Saturday, June 30, 2012

What utter self-serving drivel, Brad Delong!

I don't often read Steve Keen, but I'm calling attention to this one. It's not even economics, really.

It's outrage.


Jazzbumpa said...

OK - I read Keen's piece. There's something there, I suppose, but he is badly overplaying his hand. He's just being cranky.

I seem to recall PK writing something pretty critical of SK not too long ago. Maybe he got his widdle feelings hurt.


brad said...

Keen's line seems to be Minsky good, Kindleberger bad.

Why this is his line God only knows...

Brad DeLong

The Arthurian said...

Hello Brad DeLong. Thanks for the visit! Not an economist myself -- a convenient excuse, to be sure -- your four words "Minsky good, Kindleberger bad" don't help me understand what you are thinking. So let me tell you what moved me to link to Keen's post.

From Debtwatch, 13 June 2010: "A majority of the 16 individuals identified in Bezemer (2009) and (Fullbrook (2010)) as having anticipated the Global Financial Crisis followed non-mainstream approaches to economics, with most of them identifying as Post-Keynesian (Dean Baker, Wynne Godley, Michael Hudson, Steve Keen, Ann Pettifor) or Austrian (Kurt Richelbacher, Peter Schiff)."

That much I repeated here. Keen's next sentence tells you all you need to know: "The theoretical foundations of these authors therefore differ substantially from those of more mainstream neoclassical economists."

It is Keen's claim to fame, being one of 16 people who was right about the economy. You can't come in four years later and say you were right, too. No wonder Keen is torqued!

Myself, I'd much rather think about the economy than about personalities. But when I read Keen's recent post, what I thought of was how often I've seem Krugman take credit for things in his blog posts. He quotes somebody else, then says he said it first. Even if true it is irritating, and the irritation makes me doubt the truth of it.

Apart from that, from the bit Keen quoted of yours, this is really good:

"In particular, we understood that the rapid run-up of house prices, coupled with the extension of leverage, posed macroeconomic dangers. We recognized that large bubble-driven losses in assets held by leveraged financial institutions would cause a panicked flight to safety..."

Reading over your Perils of Prophecy, I see that you have written, "But we – or at least I – have gotten significant components of the last four years wrong."

If you said "four years" in your opening, rather than "five years", Keen might have let it go.

Still, sir, look at your conclusion. Either people "expect economic policy to be so dysfunctional" that we won't recover for another decade, or "financial markets’ ability to price relative risks and returns sensibly has been broken at a deep level..." Either expectations, or financial disfunction.


Look at Keen's conclusion: "At some stage, the growth of unproductive debt had to falter, and when it did a serious financial crisis would ensue as aggregate demand collapsed. The policy rescues since that prediction came true have not addressed the fundamental cause of the crisis, which was the excessive level of private debt."
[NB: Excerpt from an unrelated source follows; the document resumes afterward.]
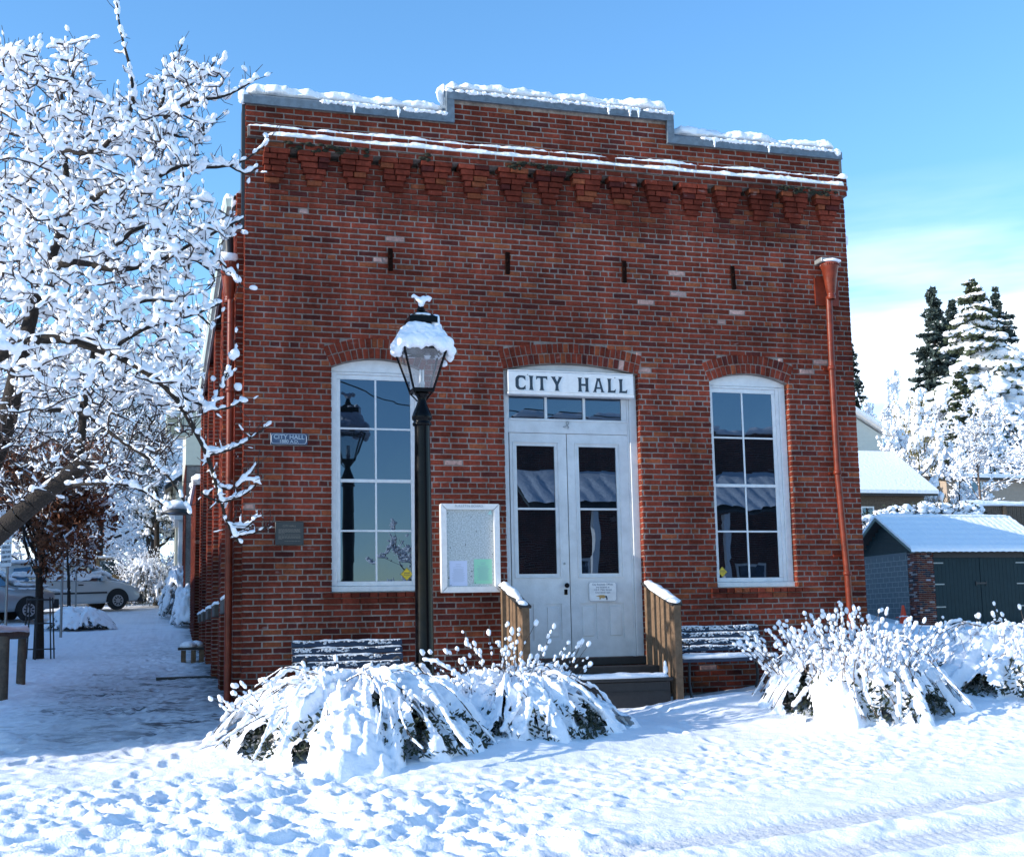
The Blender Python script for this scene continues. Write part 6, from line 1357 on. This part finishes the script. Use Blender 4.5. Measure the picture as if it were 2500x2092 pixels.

Look at mine: "Costs have consequences.... The excessive level of private debt was the fundamental cause of the crisis.... The need for deleveraging remains. I recommend direct action...

Look at your conclusion again, sir. You do not address the fundamental cause of the crisis. Excessive private debt is the primary impediment to economic growth.

Our primary goal must be to reduce private debt.

Greg said...

How is he badly overplaying his hand Jazz?

I think its less about pain to his feelings and more about pain to the rest of society as we listen to the DeLongs, Sumners, Summers etc debate the amount of pain that MUST be meted out to our working class while avoiding any pain to our job creators.

DeLong and Krugman, while certainly not as mean spirited as their colleagues on the far right, are still wedded to false notions about the differences between govt debt and private debt. They still are ignorant (at this point it must be willfully so) about how banks operate, thinking that a borrower is getting their money from a saver. If you cant get those two things right you will NEVER figure out the right prescription for todays financial situation.

Jazzbumpa said...

Greg -

Krugman in particular has been saying since the beginning of the crisis was was going wrong and how to fix it. His prediction have been consistently correct. You can't call it self-serving drivel if what he says has been objectively correct and born out by actual results.

Keen is saying I got there first, and sticking out his tongue.

That is how he overplays his hand.


The Arthurian said...

Several relevant paragraphs from Bill Mitchell:

The Arthurian said...

Also, the Randall Wray article Bill Mitchell links to: BRAD DELONG: WE’RE ALL MINSKIANS NOW!

nanute said...

Seems as though Mike Konczal sees your point about private household debt. And Brad DeLong provides the coverage:

The Arthurian said...

Great link, Nanute. I hope both Konczal and DeLong are still concerned about debt tomorrow :)

I usually don't visit DeLong's site because my first comment there got deleted for being off-topic. As you know, I have only one topic.

We'll see if my reply to Troy today withstands the test.